To the extent that we come to trust ourselves and our own inmost script, we become free from the weight of inherited scripts, and social and cultural images. At the same time, we become free from a distrust of self that leads us to turn to outside authority for our marching orders. Meaningful language is then understood as words that name our experience, It is no longer orders barked from outside. We look to literature, music, painting, and all the arts to help us uncover who we are rather than telling us what to do.
In a similar way, learning to trust another, is to discover someone with whom we can unveil ourselves without the threat of rejection or put down. Rather, it would be someone trustworthy, who at once tunes into and accepts who we are, beneath our hurts, fears, or hostilities. At the same time, it is someone who invites us and even challenges us to become who we can be, who helps us uncover our own authentic script and assists in its unfolding. The important counterpart is for ourselves to become a trustworthy person, a person who is a safe place for another. Once again, of course, there is the realization that this is not an easy process, that it involves time and effort, and perhaps some setbacks.
Authoritarian persons and regimes attempt to hook into and prey upon our fears, anxieties, insecurities, and hostilities. They seek to control us and make us subservient by inculcating more fear and guilt in us, which readily flow into hostility, usually toward stereotyped groups. They teach mistrust of what is within so that we will turn outward to them.
At the same time, we need not look upon our own sacred core as a dead end, so to speak, but as the point which open up to and flows from the universe and whatever is most within and behind the universe. Thomas Merton writes: “At the centre of our being is … a point of pure truth. … [It] is like a pure diamond, blazing with the invisible light of heaven. It is in everybody, and if we could see it we would see these billions of points of light coming together in the face and blaze of a sun that would make all the darkness and cruelty of life vanish completely.”

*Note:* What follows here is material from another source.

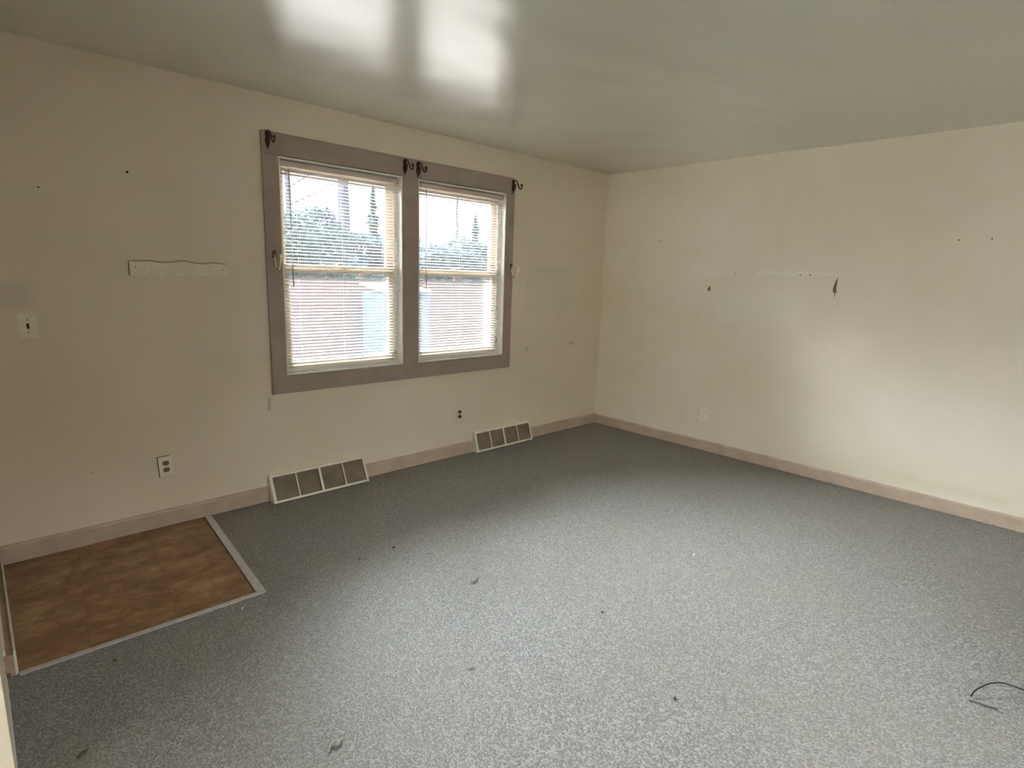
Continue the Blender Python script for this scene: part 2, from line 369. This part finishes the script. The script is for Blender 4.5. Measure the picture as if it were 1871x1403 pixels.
# floor: carpet around the entry pad
PAD = [(XL, 0), (-3.690, 0), (-3.762, -1.050), (XL, -1.030)]
bm = BM(); z = 0
V = lambda x, y, z=0: bm.verts.new((x, y, z))
a, b, c_, d = V(-3.690, 0), V(0, 0), V(0, -1.05), V(-3.762, -1.05)
bm.faces.new((a, b, c_, d)); e, f = V(0, YB-.15), V(XL, YB-.15); g = V(XL, -1.030)
bm.faces.new((d, c_, e, f, g)); h1, h2, h3 = V(XH, YB-.15), V(XH, 0), V(XL, 0)
bm.faces.new((g, f, h1, h2, h3))
gext = bmesh.ops.extrude_face_region(bm, geom=list(bm.faces))
for v in [x for x in gext['geom'] if isinstance(x, bmesh.types.BMVert)]: v.co.z -= .1
struct('floor', bm, M_carpet)
bm = BM(); prism(bm, PAD, -.1, -.001, lambda a, u, v: (u, v, a)); struct('floor_entry', bm, M_vinyl)

# baseboards
def bb_prof(h, t): return [(0, 0), (t, 0), (t, h-.012), (t*.75, h-.003), (t*.35, h), (0, h)]
REG = [(-3.326, -2.662), (-1.640, -0.985)]
bm = BM()
for x0, x1 in ((XL+.035, REG[0][0]), (REG[0][1], REG[1][0]), (REG[1][1], -.0001)):
    prism(bm, bb_prof(.095, .016), x0, x1, lambda a, u, v: (a, -u, v))
struct('baseboard_back', bm, M_base)
bm = BM(); prism(bm, bb_prof(.088, .016), YB, -.016, lambda a, u, v: (-u, a, v)); struct('baseboard_right', bm, M_base)
bm = BM()
prism(bm, [(.026, 0), (.034, 0), (.034, .088), (.032, .095), (.028, .095), (.026, .090)], -1.030, 0, lambda a, u, v: (XL+u, a, v))
prism(bm, [(0, 0), (.0255, 0), (.0255, .080), (0, .085)], -1.034, 0, lambda a, u, v: (XL+u, a, v), 1)
prism(bm, [(0, .0855), (.007, .0855), (.005, .11), (0, .112)], -1.034, 0, lambda a, u, v: (XL+u, a, v))
struct('baseboard_left', bm, [M_base_left, M_bare])
bm = BM()
prism(bm, [(-.03, 0), (-.003, 0), (.0, .02), (-.004, .075), (-.012, .088), (-.03, .09)], YO, -1.085, lambda a, u, v: (XL+u+.003, a, v))
boxm(bm, XL-.001, XL+.012, -1.083, -1.05, .0, .025, 1)
struct('trim_1', bm, [M_jamb, M_torn])
# metal strips that end the carpet
bm = BM()
P = lambda x, y, z: bm.verts.new((x, y, z))
def strip(q, z=.006):
    prism(bm, q, 0.0003, z, lambda a, u, v: (u, v, a))
strip([(-3.707, -.017), (-3.672, -.017), (-3.740, -1.062), (-3.776, -1.040)])
struct('trim_2', bm, M_strip)
bm = BM(); strip([(-3.777, -1.041), (-3.7405, -1.0635), (XL+.036, -1.050), (XL+.036, -1.028)], .0055)
struct('trim_3', bm, M_strip)

# ------------------------------------------------------------ window casing (flat boards around both windows)
bm = BM(); ct = .021; X0, X1, Z0, Z1 = -3.272, -1.255, .686, 2.236
boxm(bm, X0, X1, -ct, 0, WZ1+.004, Z1, 0, .0025)
boxm(bm, X0, WIN[0][0]-.001, -ct, 0, WZ0-.003, WZ1+.004, 0, .0025)
boxm(bm, WIN[0][1]+.001, WIN[1][0]-.001, -ct, 0, WZ0-.003, WZ1+.004, 0, .0025)
boxm(bm, WIN[1][1]+.001, X1, -ct, 0, WZ0-.003, WZ1+.004, 0, .0025)
boxm(bm, X0, X1, -ct, 0, Z0, WZ0-.003, 0, .0025)
struct('trim_4', bm, M_casing)

def rect_frame(bm, x0, x1, z0, z1, w, y0, y1, wt=None, wb=None):
    wt = wt or w; wb = wb or w
    boxm(bm, x0, x0+w, y0, y1, z0, z1, 0, .0015); boxm(bm, x1-w, x1, y0, y1, z0, z1, 0, .0015)
    boxm(bm, x0+w, x1-w, y0, y1, z1-wt, z1, 0, .0015); boxm(bm, x0+w, x1-w, y0, y1, z0, z0+wb, 0, .0015)
for i, (a, b) in enumerate(WIN):
    root = bpy.data.objects.new(f'window_{i+1}', None); COL.objects.link(root); root['kind'] = 'structure'
    root.empty_display_size = .05
    bm = BM(); t = .008
    boxm(bm, a, a+t, -.018, TH, WZ0, WZ1); boxm(bm, b-t, b, -.018, TH, WZ0, WZ1)
    boxm(bm, a+t, b-t, -.018, TH, WZ1-t, WZ1); boxm(bm, a+t, b-t, -.018, TH+.03, WZ0, WZ0+t)
    boxm(bm, a+t, a+t+.022, .048, .060, WZ0+t, WZ1-t); boxm(bm, b-t-.022, b-t, .048, .060, WZ0+t, WZ1-t)
    boxm(bm, a+t, b-t, .048, .060, WZ1-t-.02, WZ1-t)
    obj('jamb', bm, M_jamb, root)
    ai, bi = a+t, b-t; zm = 1.463
    bm = BM(); rect_frame(bm, ai, bi, WZ0+t, zm+.028, .060, .062, .090, .052, .060); lo = obj('lower_sash', bm, M_sash, root)
    bm = BM(); boxm(bm, ai+.058, bi-.058, .074, .078, WZ0+t+.058, zm-.022); obj('pane', bm, M_glass, lo)
    bm = BM(); boxm(bm, (a+b)/2-.03, (a+b)/2+.03, .064, .084, zm+.028, zm+.040, 0, .003); disc(bm, ((a+b)/2, .074, zm+.045), .012, .01, 'z'); obj('sash_lock', bm, M_brass, lo)
    bm = BM(); rect_frame(bm, ai, bi, zm-.022, WZ1-t, .060, .093, .121, .055, .050); hi = obj('upper_sash', bm, M_sash, root)
    bm = BM(); boxm(bm, ai+.058, bi-.058, .105, .109, zm+.026, WZ1-t-.053); obj('pane', bm, M_glass, hi)
    bm = BM(); boxm(bm, ai+.002, bi-.002, .123, .1245, WZ0+t+.005, zm); obj('screen', bm, M_screen, root)

# ------------------------------------------------------------ mini blinds
def blind(x0, x1, label, wand_x, plug_z):
    t = thing('mini_blind', (x0, .030, WZ1-.02), label, 'blind', 'mini blinds in the window')
    L = x1-x0; oz = WZ1-.02
    q = lambda z: z-oz
    bm = BM(); prof = [(-.019, q(2.062)), (.019, q(2.062)), (.019, q(2.088)), (.016, q(2.088)), (.016, q(2.066)), (-.016, q(2.066)), (-.016, q(2.088)), (-.019, q(2.088))]
    prism(bm, prof, .006, L-.006, lambda a, u, v: (a, u, v)); obj('headrail', bm, M_head, t)
    for xx in (0, L-.008):
        bm = BM(); boxm(bm, xx, xx+.008, -.022, .022, q(2.060), q(2.0905), 0, .001); obj('bracket', bm, M_head, t)
    bm = BM(); zs = []; z = 2.040; zb = .834; pitch = .0205
    random.seed(int(-x0*100))
    while z > zb+.012:
        zs.append(z); z -= pitch
    W = .0125; tilt = math.radians(14)
    for k, z in enumerate(zs):
        ro = []
        sag = random.uniform(-.0006, .0006); tl = tilt + random.uniform(-.03, .03)
        if k < 3: tl = math.radians((60, 45, 22)[k])
        for s_ in (-1, -.5, 0, .5, 1):
            cr_ = .0016*(1-s_*s_); yy = s_*W*math.cos(tl)-cr_*math.sin(tl); zz = s_*W*math.sin(tl)+cr_*math.cos(tl)
            ro.append([bm.verts.new((L*u/4+(.003 if u == 0 else -.003 if u == 4 else 0), yy, q(z)+zz+sag*(u-2))) for u in range(5)])
        for A, B in zip(ro, ro[1:]):
            for u in range(4): bm.faces.new((A[u], A[u+1], B[u+1], B[u])).smooth = True
    obj('slats', bm, M_slat, t)
    bm = BM(); boxm(bm, .003, L-.003, -.012, .012, q(WZ0+.009), q(WZ0+.033), 0, .003); obj('bottom_rail', bm, M_slat, t)
    for xx in (.115, L*.5, L-.115):
        bm = BM()
        for yy in (-.0135, .0135): tube(bm, [(xx, yy, q(2.062)), (xx, yy, q(WZ0+.02))], .0006, 5)
        for z in zs[1:]:
            tube(bm, [(xx, -.0135, q(z)-.002), (xx, .0135, q(z)-.001)], .0004, 4)
        obj('ladder_cord', bm, M_cord, t)
    for k, xx in enumerate((L-.052, L-.034)):
        zl = plug_z+.01*k
        bm = BM(); tube(bm, smooth_path([(xx, -.0205, q(2.062)), (xx+.001, -.022, q(1.6)), (xx-.001, -.0215, q(1.2)), (xx, -.021, q(zl))]), .0009, 5)
        co = obj('lift_cord', bm, M_cord, t)
        bm = BM(); tube(bm, [(xx, -.021, q(zl)), (xx, -.021, q(zl-.012)), (xx, -.021, q(zl-.030))], [.002, .0045, .006], 8); obj('tassel', bm, M_wand, co)
    xx = wand_x-x0
    bm = BM(); tube(bm, [(xx, -.021, q(2.070)), (xx, -.030, q(2.058)), (xx+.001, -.031, q(2.04))], .0018, 6)
    tube(bm, [(xx+.001, -.031, q(2.045)), (xx+.004, -.031, q(1.36))], .0032, 6); tube(bm, [(xx+.004, -.031, q(1.375)), (xx+.004, -.031, q(1.35))], .0045, 6)
    obj('tilt_wand', bm, M_wand, t)
    return t
blind(-3.167, -2.337, 'white mini blind in the left, nearer window with slats open', -3.112, .90)
blind(-2.182, -1.355, 'white mini blind in the right window nearer the room corner', -2.115, .93)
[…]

Years ago, I read a science fiction story by Theodore L. Thomas, called The Far Look, published in 1956. It tells of two men on a space station and their life-threatening experiences. Upon returning to earth, their minds are transformed by a kind of seeing from deep inside. They uncover a wisdom that is cleansed of the baggage of the past and become “men of untrammeled mind.”
A similar reflection is found in two astronauts, Ron Garan and Yuri Gagarin. “The orbital view gives you a whole new perspective. You realize that each and everyone of us are interconnected and in this together. When you see the planet from space, it puts the common challenges faced by all humans into perspective.” (Garan) “Orbiting Earth in the spaceship, I saw how beautiful our planet is. People let us preseerve and increase this beauty, not destroy it.”(Gagarin)

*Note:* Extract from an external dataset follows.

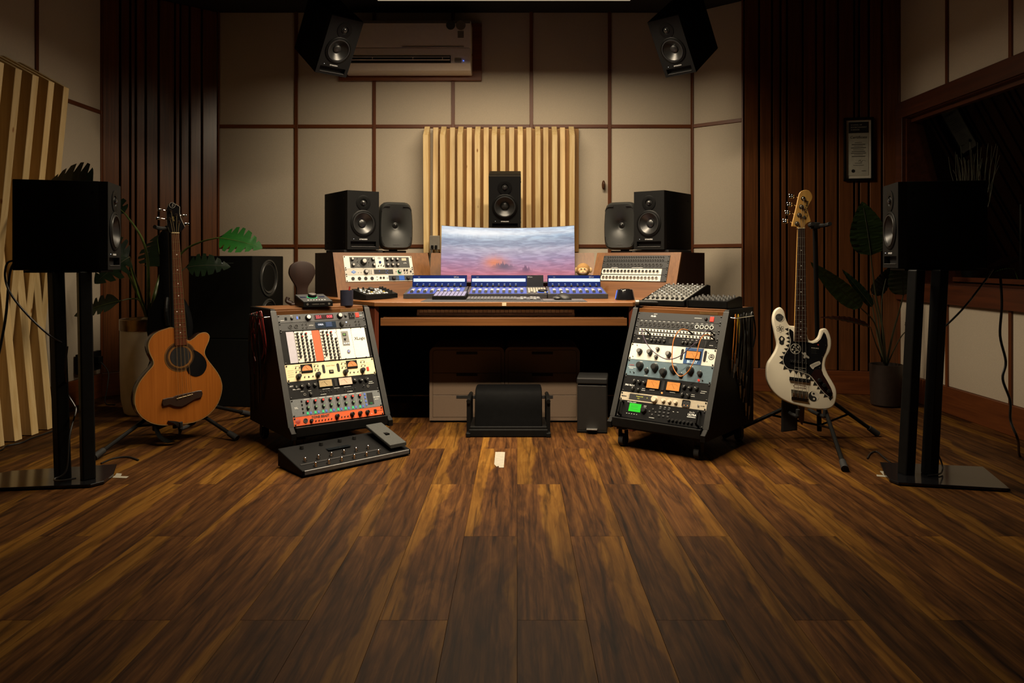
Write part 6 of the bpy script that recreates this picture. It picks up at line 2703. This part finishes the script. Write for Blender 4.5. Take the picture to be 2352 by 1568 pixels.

We may also recall Albert Einstein’s letter to his daughter. “There is an extremely powerful force that, so far, science has not found a formal explanation to. It is a force that includes and governs all others, and is even behind any phenomenon operating in the universe and has not yet been identified by us. This universal force is LOVE. … This force explains everything and gives meaning to life. This is the variable that we have ignored for too long, maybe because we are afraid of love because it is the only energy in the universe that man has not learned to drive at will. … If we want our species to survive, if we are to find meaning in life, if we want to save the world and every sentient being that inhabits it, love is the one and only answer.”
More concretely, these authors are suggesting that this universe (in which everything is connected), is trustworthy. Behind these assertions, we witness the unfolding of the universe, which results in the stars. The stars in turn contain all the elements found in the human body, such that we are, literally, stardust. We also see the bonding of mammals to their offspring, the development of language, and the extended care needed by the prolonged childhood of humans. All these are an intimation that the thrust of the universe, its inner energy, impels in the direction of wisdom and love, of understanding and compassion.

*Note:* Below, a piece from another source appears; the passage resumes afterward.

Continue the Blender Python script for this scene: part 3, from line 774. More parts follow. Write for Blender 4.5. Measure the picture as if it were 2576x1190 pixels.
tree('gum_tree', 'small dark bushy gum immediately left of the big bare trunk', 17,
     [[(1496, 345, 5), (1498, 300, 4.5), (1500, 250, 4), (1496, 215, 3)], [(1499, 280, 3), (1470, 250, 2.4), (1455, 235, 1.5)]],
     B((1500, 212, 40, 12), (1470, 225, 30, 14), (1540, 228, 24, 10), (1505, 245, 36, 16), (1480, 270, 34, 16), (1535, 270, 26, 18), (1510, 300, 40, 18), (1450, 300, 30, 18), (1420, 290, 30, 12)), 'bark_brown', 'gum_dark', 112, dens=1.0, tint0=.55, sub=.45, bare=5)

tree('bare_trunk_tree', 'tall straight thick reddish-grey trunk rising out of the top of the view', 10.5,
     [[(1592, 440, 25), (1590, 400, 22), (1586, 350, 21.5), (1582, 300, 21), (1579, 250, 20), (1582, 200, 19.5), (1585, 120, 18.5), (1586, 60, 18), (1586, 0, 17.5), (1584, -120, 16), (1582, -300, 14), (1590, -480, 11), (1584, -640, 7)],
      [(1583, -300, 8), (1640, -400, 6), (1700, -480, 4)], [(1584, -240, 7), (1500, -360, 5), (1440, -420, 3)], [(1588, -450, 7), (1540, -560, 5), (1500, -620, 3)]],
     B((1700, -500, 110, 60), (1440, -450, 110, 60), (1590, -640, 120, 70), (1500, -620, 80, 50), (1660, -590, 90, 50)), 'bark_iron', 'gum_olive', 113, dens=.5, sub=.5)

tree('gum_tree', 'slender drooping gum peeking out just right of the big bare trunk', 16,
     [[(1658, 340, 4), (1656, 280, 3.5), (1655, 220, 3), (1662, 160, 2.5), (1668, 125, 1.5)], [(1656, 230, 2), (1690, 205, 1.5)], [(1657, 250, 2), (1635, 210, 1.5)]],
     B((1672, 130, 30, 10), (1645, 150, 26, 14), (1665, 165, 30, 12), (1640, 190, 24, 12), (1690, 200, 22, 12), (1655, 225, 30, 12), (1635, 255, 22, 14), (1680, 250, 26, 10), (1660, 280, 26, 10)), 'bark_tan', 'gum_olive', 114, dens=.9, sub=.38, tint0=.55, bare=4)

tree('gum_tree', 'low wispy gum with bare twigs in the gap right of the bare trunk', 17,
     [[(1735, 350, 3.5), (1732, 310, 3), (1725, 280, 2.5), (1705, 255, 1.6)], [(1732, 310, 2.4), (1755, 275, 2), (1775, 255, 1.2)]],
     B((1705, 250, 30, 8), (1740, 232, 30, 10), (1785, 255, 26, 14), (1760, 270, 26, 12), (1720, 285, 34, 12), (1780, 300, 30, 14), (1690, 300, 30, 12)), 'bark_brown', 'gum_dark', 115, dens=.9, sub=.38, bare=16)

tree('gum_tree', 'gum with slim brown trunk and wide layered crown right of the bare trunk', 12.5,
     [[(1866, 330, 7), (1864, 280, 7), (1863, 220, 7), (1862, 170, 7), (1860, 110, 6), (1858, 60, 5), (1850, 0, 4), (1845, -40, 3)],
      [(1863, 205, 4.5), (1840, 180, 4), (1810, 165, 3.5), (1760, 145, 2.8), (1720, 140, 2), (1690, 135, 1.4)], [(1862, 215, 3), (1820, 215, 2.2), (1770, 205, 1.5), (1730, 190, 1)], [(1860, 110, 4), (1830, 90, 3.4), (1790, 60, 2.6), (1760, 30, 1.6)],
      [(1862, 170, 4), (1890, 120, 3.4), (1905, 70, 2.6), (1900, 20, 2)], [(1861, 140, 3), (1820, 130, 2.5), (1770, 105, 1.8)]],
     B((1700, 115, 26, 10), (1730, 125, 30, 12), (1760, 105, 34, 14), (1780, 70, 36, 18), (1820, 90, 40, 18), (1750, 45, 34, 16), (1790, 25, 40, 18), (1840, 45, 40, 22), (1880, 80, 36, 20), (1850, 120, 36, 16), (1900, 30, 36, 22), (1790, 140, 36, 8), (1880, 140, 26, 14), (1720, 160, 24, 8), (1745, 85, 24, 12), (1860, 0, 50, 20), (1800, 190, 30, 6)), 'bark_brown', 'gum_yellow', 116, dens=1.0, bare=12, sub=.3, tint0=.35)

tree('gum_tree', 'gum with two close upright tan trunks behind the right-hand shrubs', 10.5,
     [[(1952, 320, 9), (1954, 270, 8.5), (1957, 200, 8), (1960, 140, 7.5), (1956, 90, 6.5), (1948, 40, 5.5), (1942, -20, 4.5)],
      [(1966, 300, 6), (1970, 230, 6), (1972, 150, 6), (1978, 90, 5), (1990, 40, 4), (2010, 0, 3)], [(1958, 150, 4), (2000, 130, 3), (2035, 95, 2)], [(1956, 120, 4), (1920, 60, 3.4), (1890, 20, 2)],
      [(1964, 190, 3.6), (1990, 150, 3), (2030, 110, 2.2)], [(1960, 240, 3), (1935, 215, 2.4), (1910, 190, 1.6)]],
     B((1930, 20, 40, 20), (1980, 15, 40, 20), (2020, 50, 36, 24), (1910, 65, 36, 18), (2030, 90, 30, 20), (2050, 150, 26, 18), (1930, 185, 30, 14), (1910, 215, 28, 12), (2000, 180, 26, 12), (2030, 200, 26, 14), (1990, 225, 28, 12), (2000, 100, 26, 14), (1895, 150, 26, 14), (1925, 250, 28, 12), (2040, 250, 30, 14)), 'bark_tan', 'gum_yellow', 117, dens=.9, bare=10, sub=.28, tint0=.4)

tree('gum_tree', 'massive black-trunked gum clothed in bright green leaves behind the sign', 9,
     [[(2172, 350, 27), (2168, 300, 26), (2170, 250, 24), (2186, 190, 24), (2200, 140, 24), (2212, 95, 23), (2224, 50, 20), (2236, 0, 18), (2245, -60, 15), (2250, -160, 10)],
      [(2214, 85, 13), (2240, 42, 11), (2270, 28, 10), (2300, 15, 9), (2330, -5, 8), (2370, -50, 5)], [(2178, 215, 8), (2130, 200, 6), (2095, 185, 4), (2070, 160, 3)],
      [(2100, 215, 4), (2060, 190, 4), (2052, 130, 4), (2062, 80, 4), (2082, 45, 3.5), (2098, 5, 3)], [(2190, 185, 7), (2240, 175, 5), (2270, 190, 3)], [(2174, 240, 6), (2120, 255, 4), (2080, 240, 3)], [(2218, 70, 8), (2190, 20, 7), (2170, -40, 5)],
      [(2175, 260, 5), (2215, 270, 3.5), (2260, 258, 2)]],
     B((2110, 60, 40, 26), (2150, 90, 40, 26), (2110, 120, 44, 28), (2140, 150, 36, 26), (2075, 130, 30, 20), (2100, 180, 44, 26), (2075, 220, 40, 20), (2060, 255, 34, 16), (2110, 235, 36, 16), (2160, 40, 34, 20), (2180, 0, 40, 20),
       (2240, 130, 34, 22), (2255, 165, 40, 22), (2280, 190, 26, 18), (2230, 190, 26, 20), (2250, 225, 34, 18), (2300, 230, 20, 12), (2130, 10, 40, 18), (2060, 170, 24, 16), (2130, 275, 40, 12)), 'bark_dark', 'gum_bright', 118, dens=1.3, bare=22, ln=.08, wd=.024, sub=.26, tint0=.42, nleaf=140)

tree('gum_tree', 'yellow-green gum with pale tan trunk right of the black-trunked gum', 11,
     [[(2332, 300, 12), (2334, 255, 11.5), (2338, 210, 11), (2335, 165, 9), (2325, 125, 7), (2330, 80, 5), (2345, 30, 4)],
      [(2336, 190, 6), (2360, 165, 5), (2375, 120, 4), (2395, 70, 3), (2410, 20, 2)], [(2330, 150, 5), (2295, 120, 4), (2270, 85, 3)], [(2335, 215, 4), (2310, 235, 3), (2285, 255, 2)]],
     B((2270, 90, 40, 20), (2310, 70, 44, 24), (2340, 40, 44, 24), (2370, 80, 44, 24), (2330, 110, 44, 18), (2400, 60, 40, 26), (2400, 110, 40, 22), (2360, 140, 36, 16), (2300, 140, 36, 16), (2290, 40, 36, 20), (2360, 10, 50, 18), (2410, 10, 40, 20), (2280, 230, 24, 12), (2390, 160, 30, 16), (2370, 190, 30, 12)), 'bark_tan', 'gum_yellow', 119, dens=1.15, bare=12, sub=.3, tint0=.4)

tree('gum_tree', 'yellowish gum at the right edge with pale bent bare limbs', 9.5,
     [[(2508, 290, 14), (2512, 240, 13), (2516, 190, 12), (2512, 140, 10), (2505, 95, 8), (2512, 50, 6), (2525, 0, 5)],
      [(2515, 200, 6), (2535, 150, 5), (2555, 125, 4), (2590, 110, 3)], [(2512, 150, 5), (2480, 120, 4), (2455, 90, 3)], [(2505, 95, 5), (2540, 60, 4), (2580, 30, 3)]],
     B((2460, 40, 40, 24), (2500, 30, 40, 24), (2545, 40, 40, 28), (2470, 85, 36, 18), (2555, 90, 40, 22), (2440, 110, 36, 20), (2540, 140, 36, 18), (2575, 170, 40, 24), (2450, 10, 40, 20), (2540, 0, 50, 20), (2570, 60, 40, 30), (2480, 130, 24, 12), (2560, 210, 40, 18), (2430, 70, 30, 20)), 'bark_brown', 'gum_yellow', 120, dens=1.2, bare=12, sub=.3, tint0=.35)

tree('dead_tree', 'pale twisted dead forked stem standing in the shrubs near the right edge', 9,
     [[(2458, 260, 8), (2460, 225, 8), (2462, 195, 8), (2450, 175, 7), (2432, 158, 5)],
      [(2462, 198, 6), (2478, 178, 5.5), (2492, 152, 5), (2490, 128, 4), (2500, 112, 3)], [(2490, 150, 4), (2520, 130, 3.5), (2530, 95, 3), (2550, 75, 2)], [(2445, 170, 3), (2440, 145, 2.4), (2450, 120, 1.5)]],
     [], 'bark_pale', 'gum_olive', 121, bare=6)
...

Theologian, Karl Rahner, in speaking of childhood, says that the young child has to trust, because he or she is dependent for survival upon those charged with their care. He adds that the mature childhood of the adult is a basic trust in the meaningfulness of life, despite the conflicts within and threats from without that push us to close ourselves. “I can either reject myself in radical protest” he writes, “or accept myself in the total and concrete reality of life, even though … it remains full of pain and obscurity. However, I can accept it in hope.” Theological writer, John Magee insists that only a vision of life as ultimately meaningful and supportive of the human endeavour, coupled with a living trust in its foundation, source, and goal, can give rise to a maturity of personhood and life.
In sum, the path to a meaningful life unfolds in trust in the unfolding process of life from within our sacred self, in the experience of trustworthy caring from another human being, and in the underlying trust that life itself impels toward a healing and fulfilling wisdom and compassion.
May you come more and more to uncover and live from your inmost sacred self. May your life contain the caring presence of trustworthy others, and may you experience the ultimate trustworthiness of the universe itself. May you, as a result, become a more and more a trustworthy and caring person.